"Always look on the bright side of life" and "Stay optimistic" make for nice T-shirt or greeting card sentiments, but the Securities and Exchange Commission (SEC) has rules that prevent public companies from letting optimism cloud their financial reporting.

It was because of those regulations that Sears Holdings (SHLDQ), the parent company of Sears and Kmart, had to make what's known as a "going concern" disclosure in its recent annual report. That's an official statement that the company believes it may not survive the coming year.

Public companies report results based on standards adopted by the Financial Accounting Standards Board (FASB). The FASB, a private organization, does not make rules or laws. The SEC, however, has the right to establish financial reporting standards and it has chosen to designate the ones created by the FASB as de facto law.
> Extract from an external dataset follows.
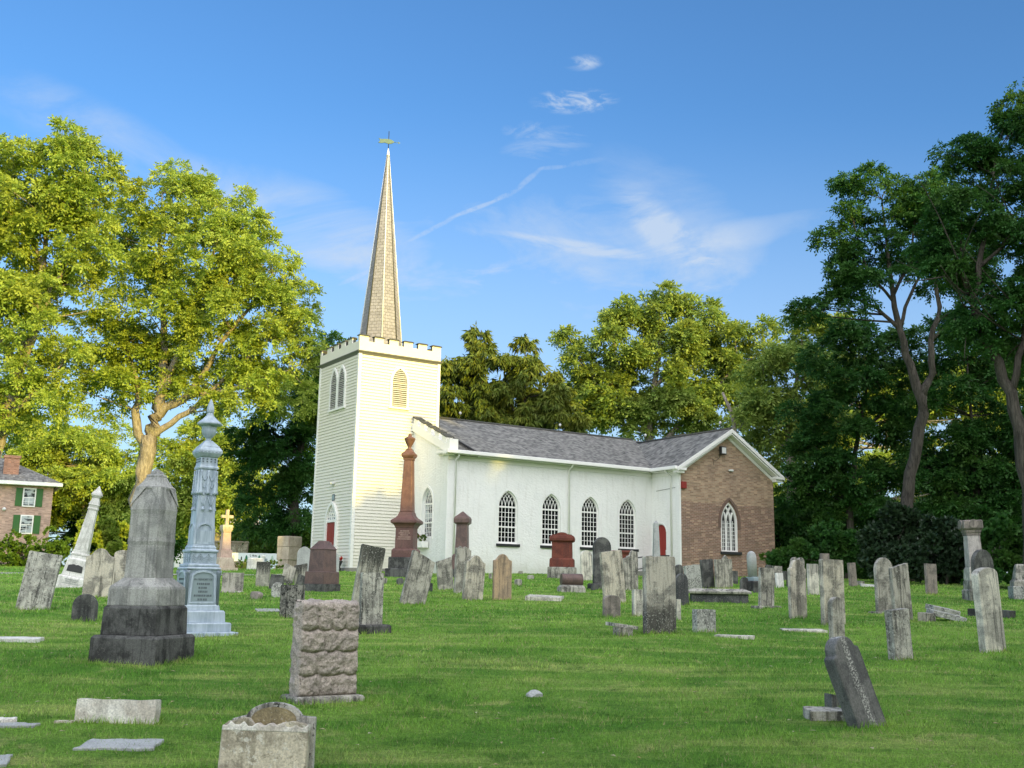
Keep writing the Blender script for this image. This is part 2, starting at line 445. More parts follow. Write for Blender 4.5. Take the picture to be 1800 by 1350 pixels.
mb.sm = [True] * len(mb.f)
lawn = mb.build('ground', M['lawn']); tag(lawn, 'green churchyard lawn with dry streaks rising towards the church', 'lawn', kind='structure')

# grass blades, taller tufts mixed in; one object nobody could count
k = NT('grass_blade', .8, .15)
ri = k.n('ShaderNodeNewGeometry').outputs['Random Per Island']
pos = k.n('ShaderNodeNewGeometry').outputs['Position']
c, _n = lawncol(k, pos)
c = k.mix(1.0, c, k.mix(ri, (.60, .62, .55), (1.75, 1.65, 1.6)), 'MULTIPLY')
c = k.mix(k.ramp(k.math('FRACT', k.math('MULTIPLY', ri, 7.13)), .90, .97), c, (.42, .38, .19))
k.done(c)
tr = k.n('ShaderNodeBsdfTranslucent'); k.l(c, tr.inputs[0]); mx = k.n('ShaderNodeMixShader'); mx.inputs[0].default_value = .3
k.l(k.b.outputs[0], mx.inputs[1]); k.l(tr.outputs[0], mx.inputs[2]); k.l(mx.outputs[0], k.o.inputs[0])
M['grass'] = k.m
rng = np.random.default_rng(7)
def slope_np(y):
    s, a, b = .047, 41.0, 50.0
    t = np.clip((y - a) / (b - a), 0, 1)
    return np.where(y < a, s * y, s * a + s * (b - a) * (t - t * t / 2))
def gz_np(x, y):
    kk = np.clip((y - 4) / 8, 0, 1) * np.clip(1 - np.maximum(0, y - 40) / 20, 0, 1)
    return slope_np(y) + kk * .030 * (np.sin(x * .55 + 1.3) * np.sin(y * .42 + .6) + .5 * np.sin(x * 1.25 - y * .8))
tri = []
for (y0, y1, dens, h, w) in ((5.0, 9.0, 2600, .036, .0065), (9, 13, 1300, .040, .009), (13, 20, 560, .044, .014), (20, 30, 210, .05, .024), (30, 47, 70, .055, .04)):
    A = (y1 - y0) * (1.15 * (y0 + y1) / 2 + 2); n = int(A * dens)
    y = rng.uniform(y0, y1, n); x = rng.uniform(-1, 1, n) * (.575 * y + 1)
    clump = np.sin(x * 3.1 + np.sin(y * 2.3) * 2) * np.sin(y * 2.7 + x * 1.3) * .5 + .5
    hh = h * rng.uniform(.45, 1.25, n) * (.65 + .6 * clump)
    az = rng.uniform(0, 2 * PI, n); ln = rng.uniform(.15, .9, n) * hh
    z = gz_np(x, y) - .004
    b = np.stack([x, y, z], 1); a2 = az + rng.uniform(-1.2, 1.2, n)
    s = np.stack([np.cos(az), np.sin(az), 0 * az], 1) * (w * rng.uniform(.6, 1.3, n))[:, None] / 2
    t = b + np.stack([np.cos(a2) * ln, np.sin(a2) * ln, hh], 1)
    tri.append(np.stack([b - s, b + s, t], 1).reshape(-1, 3))
gr = quadmesh('grass', np.concatenate(tri), M['grass'], nv=3)
tag(gr, 'short mown grass blades covering the churchyard', 'grass', kind='stuff')

# ---------------------------------------------------------------- church materials
WHITE = (.80, .79, .74)
M['siding'] = paint('white_clapboard_paint', (.73, .70, .61), .10, .5, .1, 3, dirtamt=.06)
M['trim'] = paint('white_trim_paint', (.82, .81, .77), .08, .45, .08)
M['trimgrey'] = paint('grey_lead_flashing', (.15, .15, .145), .2, .6)
M['capgrey'] = paint('grey_parapet_cap', (.075, .075, .065), .25, .8, .3)
M['slat'] = paint('weathered_slat_paint', (.44, .43, .40), .2, .6)
M['blacksill'] = paint('black_sill', (.025, .027, .028), .2, .5)
M['door'] = paint('red_door_paint', (.26, .028, .020), .25, .45, .1, 8)
M['metal'] = paint('dark_metal', (.03, .03, .032), .1, .4)
M['alu'] = paint('pale_lamp_glass', (.62, .62, .60), .1, .3)
k = NT('stucco', .85, .2); v = k.coord(rnd=False)
a = k.noise(v, 2.0, 6, .65); b = k.noise(k.coord(rnd=False, scale=(1, 1, 1.5)), 7.5, 5, .55, .6); cfine = k.noise(v, 42, 4, .7)
c = k.mix(k.math('MULTIPLY', k.ramp(a, .4, .8), .5), (.80, .80, .77), (.69, .70, .68))
c = k.mix(k.math('MULTIPLY', k.ramp(k.noise(k.coord(rnd=False, scale=(5, 5, .5)), 1.3, 6, .7), .50, .70), .30), c, (.55, .53, .47))
sz_ = k.n('ShaderNodeSeparateXYZ'); k.l(v, sz_.inputs[0])
c = k.mix(k.math('MULTIPLY', k.ramp(k.math('ADD', sz_.outputs[2], k.math('MULTIPLY', k.math('SUBTRACT', a, .5), 1.6)), .75, .0), .42), c, (.40, .40, .31))
M['stucco'] = k.done(c, k.bump(cfine, .35, .006, k.bump(b, .75, .035)))
k = NT('window_glass', .06, .5); gn = k.noise(k.coord(rnd=False, scale=(7, 7, 5)), 1.0, 3); M['glass'] = k.done((.010, .011, .013), k.bump(gn, .35, .03))
k = NT('pale_patched_glass', .10, .5); v = k.coord(rnd=False)
M['glasspale'] = k.done(k.mix(k.ramp(k.noise(k.coord(rnd=False, scale=(1, 1, 2.2)), 1.6, 2), .42, .56), (.03, .034, .038), (.42, .46, .47)))  # pane colour mixed from dark and pale patches
def brick_vec(k, ax):
    tc = k.n('ShaderNodeTexCoord'); s = k.n('ShaderNodeSeparateXYZ'); k.l(tc.outputs['Object'], s.inputs[0])
    cb = k.n('ShaderNodeCombineXYZ'); k.l(s.outputs[ax], cb.inputs[0]); k.l(s.outputs[2], cb.inputs[1])
    return cb.outputs[0], s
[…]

According to PwC, a going concern disclosure must be made by a public company "when conditions give rise to substantial doubt about a company's ability to continue as a going concern within one year from the financial statement issuance date."

Sears, which had delivered an optimistic report on its revival efforts in mid-February, has seen its financial situation deteriorate to the point it had to issue what amounts to an official warning it may run out of money. In that March 21 SEC filing, the company acknowledged that its "historical operating results indicate substantial doubt exists related to the company's ability to continue as a going concern." While expressing optimism that the plans it has in the works could provide the money it needs, the chain also acknowledged that if it continues to experience operating losses (and there are very few reasons to expect it won't) and it can't sell off or leverage assets as planned, that it may not be able to secure funds needed to operate.
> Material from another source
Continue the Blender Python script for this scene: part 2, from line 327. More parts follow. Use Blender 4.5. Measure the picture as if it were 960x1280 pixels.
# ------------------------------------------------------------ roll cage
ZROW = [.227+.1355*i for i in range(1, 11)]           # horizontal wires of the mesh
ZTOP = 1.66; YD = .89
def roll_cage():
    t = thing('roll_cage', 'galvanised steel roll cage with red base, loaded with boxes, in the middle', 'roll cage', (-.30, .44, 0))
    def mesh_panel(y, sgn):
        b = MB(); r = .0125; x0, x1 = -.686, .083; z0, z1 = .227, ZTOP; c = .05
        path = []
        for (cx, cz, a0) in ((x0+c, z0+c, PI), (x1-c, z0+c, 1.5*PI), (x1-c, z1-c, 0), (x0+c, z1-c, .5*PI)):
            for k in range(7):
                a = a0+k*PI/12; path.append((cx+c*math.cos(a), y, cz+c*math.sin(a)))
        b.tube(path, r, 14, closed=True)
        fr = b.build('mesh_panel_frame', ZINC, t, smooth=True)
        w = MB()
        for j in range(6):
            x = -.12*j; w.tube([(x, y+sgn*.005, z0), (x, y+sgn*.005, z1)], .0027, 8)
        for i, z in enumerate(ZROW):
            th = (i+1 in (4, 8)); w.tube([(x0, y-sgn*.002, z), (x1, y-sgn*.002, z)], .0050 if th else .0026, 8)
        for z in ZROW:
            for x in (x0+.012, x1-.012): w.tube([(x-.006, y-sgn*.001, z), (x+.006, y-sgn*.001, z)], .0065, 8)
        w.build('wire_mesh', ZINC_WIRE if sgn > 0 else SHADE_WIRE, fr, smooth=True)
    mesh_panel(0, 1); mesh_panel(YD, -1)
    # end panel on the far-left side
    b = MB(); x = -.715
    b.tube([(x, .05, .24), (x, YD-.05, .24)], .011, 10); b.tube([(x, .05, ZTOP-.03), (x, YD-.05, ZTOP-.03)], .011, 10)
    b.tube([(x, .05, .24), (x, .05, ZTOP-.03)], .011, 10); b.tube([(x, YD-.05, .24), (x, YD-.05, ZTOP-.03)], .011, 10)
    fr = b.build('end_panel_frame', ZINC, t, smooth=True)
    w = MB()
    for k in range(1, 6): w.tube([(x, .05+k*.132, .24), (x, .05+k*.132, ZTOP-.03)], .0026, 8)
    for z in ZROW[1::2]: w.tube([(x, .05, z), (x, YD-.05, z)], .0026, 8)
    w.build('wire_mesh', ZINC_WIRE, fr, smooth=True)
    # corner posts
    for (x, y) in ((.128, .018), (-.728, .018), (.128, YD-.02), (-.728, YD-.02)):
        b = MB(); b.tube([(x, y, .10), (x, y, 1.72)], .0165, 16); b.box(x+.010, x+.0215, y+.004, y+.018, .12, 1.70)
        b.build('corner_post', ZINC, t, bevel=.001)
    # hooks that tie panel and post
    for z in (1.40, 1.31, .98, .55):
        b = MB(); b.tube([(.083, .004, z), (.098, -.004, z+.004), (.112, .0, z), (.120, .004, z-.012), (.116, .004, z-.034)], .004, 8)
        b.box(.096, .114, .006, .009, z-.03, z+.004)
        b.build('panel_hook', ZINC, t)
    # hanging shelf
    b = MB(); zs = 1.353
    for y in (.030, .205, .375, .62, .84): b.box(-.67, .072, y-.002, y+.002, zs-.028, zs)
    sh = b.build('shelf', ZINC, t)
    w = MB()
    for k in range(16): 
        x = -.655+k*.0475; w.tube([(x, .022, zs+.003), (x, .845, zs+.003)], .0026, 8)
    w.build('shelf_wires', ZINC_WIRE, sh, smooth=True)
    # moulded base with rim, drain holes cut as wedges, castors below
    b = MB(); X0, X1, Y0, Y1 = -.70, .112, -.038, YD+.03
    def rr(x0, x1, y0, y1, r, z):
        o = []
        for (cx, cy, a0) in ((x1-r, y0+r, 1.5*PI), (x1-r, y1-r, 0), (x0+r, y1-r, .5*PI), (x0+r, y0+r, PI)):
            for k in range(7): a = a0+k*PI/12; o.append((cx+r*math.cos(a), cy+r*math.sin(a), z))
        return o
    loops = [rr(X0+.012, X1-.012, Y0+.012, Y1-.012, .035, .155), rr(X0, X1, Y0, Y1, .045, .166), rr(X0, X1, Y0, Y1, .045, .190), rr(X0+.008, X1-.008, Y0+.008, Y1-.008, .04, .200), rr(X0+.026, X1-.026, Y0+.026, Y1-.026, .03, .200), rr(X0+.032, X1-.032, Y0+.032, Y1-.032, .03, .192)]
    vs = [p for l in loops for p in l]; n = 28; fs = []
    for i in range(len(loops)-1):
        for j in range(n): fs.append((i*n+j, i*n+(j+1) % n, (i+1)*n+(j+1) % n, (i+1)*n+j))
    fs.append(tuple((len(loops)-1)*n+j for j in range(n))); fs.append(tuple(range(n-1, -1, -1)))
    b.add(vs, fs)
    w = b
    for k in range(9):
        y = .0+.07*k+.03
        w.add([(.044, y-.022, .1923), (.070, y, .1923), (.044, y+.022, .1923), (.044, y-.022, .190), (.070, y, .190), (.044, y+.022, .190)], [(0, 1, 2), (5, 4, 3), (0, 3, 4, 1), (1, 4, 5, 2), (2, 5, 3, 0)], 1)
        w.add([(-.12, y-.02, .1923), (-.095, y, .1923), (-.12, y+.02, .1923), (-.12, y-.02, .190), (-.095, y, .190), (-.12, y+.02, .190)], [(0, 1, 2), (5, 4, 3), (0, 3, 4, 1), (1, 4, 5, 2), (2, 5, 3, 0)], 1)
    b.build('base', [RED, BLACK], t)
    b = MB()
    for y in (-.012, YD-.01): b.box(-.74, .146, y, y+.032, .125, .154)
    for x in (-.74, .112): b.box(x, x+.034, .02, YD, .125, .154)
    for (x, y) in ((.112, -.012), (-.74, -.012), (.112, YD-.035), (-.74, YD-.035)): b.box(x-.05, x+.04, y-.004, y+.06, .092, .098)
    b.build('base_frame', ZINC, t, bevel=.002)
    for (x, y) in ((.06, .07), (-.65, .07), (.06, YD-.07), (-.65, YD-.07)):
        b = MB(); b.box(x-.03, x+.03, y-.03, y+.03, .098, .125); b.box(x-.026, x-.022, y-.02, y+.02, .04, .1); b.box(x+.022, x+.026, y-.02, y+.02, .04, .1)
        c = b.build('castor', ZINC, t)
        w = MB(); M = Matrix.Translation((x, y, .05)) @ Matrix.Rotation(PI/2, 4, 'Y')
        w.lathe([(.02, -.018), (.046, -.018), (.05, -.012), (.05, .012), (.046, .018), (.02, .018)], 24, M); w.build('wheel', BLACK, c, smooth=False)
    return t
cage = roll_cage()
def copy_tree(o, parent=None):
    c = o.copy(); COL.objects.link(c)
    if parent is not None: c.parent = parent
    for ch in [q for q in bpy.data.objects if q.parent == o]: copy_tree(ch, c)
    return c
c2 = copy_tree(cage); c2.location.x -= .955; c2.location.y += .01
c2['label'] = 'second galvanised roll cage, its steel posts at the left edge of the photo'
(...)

It's important to note that issuing a going concern notice does not guarantee a company will go out of business. Sears Holdings does have assets and real estate that could potentially generate the billions it needs to fund its losses and transformation, but this disclosure admits something Sears would rather not have to say publicly -- that its plans may not work and they are fairly tenuous in the first place.

The outside of a Sears.

Sears has admitted it may run out of cash. Image source: Sears.

Why keep bad news quiet?

In general, struggling companies want to keep the extent of their problems quiet. If it's well known that a chain may not survive, it can become a self-fulfilling prophecy. People may stop shopping there either because they are wary about being able to return merchandise or because they assume they will soon get better prices at a going-out-of-business sale. Shoppers may also stop buying gift cards, which essentially takes an interest-free loan away from the retailer.

The most serious consequence of having to publicly admit a retail chain may not survive is that vendors may no longer offer credit or favorable payment terms because they believe they won't get paid in full if the company goes bankrupt. When that happens, a retailer must pay up front for any goods or merchandise it receives. That can be a death blow, especially heading into the fourth quarter, where chains stock up on merchandise with the anticipation of paying for it by selling it during the busy holiday season.

What's next for Sears Holdings?

The chain and its CEO, Eddie Lampert, have gone to great pains to convince shareholders, vendors, and consumers that it has a viable plan to turn its business around. The company has over $13 billion in short- and long-term liabilities and it lost $607 million in 2016. That's up from $580 million the year before. In addition, Sears Holdings stores had a 10.3% drop in comparable-store sales in 2016 while overall revenue dropped by $1.2 billion.

Lampert, in the company's February update on "the next phase of its strategic transformation," made every effort to make it seem like good things were happening. In some ways, even though the company saw its share price jump after the report was released, the CEO's statement was a bit like talking about how nice your lawn looks while your house is burning down behind you.

"We significantly improved our operating performance and made progress toward profitability in the fourth quarter of 2016," he said. "In the first several weeks of 2017, we undertook a series of transactions to optimize our capital structure and unlock value across our wide range of assets. We also reached an agreement to amend our asset-based credit facility which further enhances our liquidity and financial flexibility."

That's certainly the glass half-full view while the going concern statement offers the glass half-empty view. Sears is not dead yet, but it's really sick and there are strong signs it may not pull through.